Twelve years may have passed since the era of Blair, but our democracy is officially screwed. Our Parliament is peopled with spreadsheet saboteurs like Philip Hammond. The chancellor embodies how a once instinctively creative individual can have all the life in them sucked out by the drab elitism of the bureaucratic system.

It is staggering to think that Mr Hammond was once an aspiring Richard Branson. This man started off running school discos in church halls as a teenager, sold Ford cars out of a plant in Dagenham during his student days, and cut deals in property development. And yet he has, from the start, refused to contemplate Brexit’s entrepreneurial potential.

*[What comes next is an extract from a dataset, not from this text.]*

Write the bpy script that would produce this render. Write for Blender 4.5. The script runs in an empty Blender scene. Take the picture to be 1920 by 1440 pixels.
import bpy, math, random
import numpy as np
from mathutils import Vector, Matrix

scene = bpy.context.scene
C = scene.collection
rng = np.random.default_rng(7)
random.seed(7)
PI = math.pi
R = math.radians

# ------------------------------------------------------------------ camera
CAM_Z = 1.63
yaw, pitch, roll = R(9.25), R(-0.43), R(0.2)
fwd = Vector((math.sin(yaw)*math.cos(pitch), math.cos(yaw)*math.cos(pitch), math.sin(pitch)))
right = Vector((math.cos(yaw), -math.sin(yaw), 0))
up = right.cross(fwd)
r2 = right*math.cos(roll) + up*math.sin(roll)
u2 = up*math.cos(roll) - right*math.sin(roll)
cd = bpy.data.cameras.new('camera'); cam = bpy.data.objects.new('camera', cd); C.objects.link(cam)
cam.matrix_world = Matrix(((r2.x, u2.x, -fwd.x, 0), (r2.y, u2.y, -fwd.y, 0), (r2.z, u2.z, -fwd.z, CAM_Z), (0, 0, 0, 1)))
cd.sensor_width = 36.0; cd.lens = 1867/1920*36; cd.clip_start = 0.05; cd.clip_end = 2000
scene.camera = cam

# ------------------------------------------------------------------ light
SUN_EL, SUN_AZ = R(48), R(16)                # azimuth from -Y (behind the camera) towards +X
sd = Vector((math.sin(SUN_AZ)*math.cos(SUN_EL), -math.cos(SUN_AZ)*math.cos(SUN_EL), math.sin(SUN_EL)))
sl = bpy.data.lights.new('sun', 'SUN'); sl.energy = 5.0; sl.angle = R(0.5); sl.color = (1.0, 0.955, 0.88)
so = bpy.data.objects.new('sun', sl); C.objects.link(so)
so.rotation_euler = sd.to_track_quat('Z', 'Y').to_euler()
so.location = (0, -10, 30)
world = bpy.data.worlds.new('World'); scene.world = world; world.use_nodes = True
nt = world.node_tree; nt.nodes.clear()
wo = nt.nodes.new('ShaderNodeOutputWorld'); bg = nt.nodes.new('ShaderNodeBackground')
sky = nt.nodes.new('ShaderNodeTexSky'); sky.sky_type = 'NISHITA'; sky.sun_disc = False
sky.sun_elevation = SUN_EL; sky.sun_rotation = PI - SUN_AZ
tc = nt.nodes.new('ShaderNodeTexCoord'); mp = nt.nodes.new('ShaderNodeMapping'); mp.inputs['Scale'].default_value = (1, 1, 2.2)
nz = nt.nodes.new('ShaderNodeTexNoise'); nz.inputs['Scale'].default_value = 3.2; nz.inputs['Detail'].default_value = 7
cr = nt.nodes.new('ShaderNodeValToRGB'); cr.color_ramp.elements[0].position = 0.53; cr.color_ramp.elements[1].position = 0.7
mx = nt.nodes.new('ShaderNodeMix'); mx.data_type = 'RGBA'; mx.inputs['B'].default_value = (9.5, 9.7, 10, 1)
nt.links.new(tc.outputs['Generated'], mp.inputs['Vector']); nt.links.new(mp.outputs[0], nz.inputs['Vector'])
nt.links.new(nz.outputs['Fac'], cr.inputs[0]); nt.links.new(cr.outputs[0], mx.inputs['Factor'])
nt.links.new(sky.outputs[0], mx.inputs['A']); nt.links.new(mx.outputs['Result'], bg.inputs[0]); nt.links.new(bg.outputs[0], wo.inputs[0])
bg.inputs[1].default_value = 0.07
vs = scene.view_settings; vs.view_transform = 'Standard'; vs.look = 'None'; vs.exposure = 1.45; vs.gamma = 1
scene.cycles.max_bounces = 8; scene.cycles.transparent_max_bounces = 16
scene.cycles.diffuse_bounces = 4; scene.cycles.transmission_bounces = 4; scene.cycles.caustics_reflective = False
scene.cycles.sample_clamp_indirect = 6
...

So infatuated is this man in the oleaginous gloss of corporate status that he is positively ashamed of his buccaneering past. Having failed to land a job in the City in his youth, he is said to regret his lack of experience in the big business world. Ah, how he must now relish assuring the CEOs he is in awe of that they needn’t worry about a no-deal via conference calls. He is Mr semi-detached pathetically drooling as he rubs shoulders with the penthouse men.

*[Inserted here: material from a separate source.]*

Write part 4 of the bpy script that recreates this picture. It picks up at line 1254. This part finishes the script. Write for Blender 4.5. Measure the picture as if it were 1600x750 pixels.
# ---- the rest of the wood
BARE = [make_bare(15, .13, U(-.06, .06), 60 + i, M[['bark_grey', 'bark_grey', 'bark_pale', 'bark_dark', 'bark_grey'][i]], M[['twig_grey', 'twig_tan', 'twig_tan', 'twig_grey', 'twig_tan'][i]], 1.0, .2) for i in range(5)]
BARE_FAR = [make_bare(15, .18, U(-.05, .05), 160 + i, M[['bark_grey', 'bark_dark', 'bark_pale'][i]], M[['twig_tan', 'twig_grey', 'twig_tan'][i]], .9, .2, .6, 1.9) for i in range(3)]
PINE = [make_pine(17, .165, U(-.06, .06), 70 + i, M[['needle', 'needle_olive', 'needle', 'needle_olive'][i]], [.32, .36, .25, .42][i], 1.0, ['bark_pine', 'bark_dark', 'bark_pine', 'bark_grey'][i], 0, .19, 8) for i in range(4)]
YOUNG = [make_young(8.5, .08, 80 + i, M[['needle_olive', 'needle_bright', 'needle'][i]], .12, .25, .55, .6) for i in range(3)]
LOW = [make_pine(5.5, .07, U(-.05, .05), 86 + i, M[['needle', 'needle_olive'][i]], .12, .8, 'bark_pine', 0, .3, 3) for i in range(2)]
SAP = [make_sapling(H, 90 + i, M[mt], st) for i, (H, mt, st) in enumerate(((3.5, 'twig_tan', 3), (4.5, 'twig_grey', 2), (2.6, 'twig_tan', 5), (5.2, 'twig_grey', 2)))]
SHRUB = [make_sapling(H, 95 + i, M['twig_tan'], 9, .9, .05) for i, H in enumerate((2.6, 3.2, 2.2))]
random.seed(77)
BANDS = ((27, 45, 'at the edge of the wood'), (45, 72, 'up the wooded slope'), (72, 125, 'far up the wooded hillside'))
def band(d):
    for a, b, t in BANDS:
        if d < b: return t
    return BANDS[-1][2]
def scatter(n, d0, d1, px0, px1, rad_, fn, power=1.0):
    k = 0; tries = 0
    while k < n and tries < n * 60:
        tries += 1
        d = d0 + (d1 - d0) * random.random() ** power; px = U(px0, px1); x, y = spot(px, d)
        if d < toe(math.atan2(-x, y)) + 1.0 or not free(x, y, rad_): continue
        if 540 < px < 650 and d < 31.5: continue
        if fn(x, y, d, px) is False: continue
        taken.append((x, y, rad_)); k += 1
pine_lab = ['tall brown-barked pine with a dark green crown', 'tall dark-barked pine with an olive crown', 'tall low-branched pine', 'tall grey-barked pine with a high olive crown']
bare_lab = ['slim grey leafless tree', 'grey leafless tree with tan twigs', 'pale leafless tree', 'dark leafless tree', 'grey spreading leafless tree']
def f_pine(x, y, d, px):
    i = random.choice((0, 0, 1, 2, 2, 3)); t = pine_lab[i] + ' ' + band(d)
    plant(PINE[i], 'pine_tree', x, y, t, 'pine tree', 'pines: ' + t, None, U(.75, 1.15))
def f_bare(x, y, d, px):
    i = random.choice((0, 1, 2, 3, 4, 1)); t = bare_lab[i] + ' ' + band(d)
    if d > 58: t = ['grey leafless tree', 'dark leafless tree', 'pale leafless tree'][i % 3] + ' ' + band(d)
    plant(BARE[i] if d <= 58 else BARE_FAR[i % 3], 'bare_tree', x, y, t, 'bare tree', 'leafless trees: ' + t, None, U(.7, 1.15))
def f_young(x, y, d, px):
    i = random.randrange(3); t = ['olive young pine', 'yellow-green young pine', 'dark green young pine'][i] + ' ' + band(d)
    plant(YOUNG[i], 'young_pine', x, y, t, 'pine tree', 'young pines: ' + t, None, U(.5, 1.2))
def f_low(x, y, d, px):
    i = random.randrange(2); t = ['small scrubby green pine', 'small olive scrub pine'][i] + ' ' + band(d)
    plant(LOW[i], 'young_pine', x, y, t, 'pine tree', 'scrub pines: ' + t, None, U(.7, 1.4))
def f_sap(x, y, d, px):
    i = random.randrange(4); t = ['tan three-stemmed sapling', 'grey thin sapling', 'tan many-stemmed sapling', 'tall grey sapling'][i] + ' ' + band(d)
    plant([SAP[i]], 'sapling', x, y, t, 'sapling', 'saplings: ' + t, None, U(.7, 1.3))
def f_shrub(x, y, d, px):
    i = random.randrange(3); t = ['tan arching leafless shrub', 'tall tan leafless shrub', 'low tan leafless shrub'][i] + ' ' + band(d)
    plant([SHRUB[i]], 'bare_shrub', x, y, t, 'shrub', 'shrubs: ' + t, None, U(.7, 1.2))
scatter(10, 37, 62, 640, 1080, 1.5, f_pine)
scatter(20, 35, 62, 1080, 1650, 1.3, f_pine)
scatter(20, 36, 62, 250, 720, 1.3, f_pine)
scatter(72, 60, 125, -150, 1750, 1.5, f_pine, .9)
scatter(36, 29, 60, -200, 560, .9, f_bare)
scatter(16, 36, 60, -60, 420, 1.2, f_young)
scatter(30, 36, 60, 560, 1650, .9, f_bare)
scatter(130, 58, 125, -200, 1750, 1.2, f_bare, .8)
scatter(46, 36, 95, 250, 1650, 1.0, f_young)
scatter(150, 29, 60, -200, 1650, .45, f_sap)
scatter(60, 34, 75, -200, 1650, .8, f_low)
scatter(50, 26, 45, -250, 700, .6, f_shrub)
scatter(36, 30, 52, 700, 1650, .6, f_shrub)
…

Then there are the tragic, nerdy types like Nick Boles, who are putting themselves on course for deselection, in order to preserve the status quo. Mr Boles, despite being a Tory, is your classic New Labourish, Notting Hill type. He is a vapid globalist who always thought he'd wind up as a “international, IMF, World Bank-type civil servant”. Perhaps he the Tory MP is willing to risk his own parliamentary career because he is utterly enthralled with the idea of Britain being rules by an insipid, policy wonkish executive dictatorship - after all, it is a world order that institutionally overvalues clever incompetents such as himself. 

Crucially and tragically, Parliament is home to hundreds of Philip Hammonds and Nick Boles. In check-mating the Prime Minister into taking no-deal off the table. They have completely wrecked Brexit in other words. Ultimately therefore, the only way to save Brexit and British democracy is to vote them all out at the next election.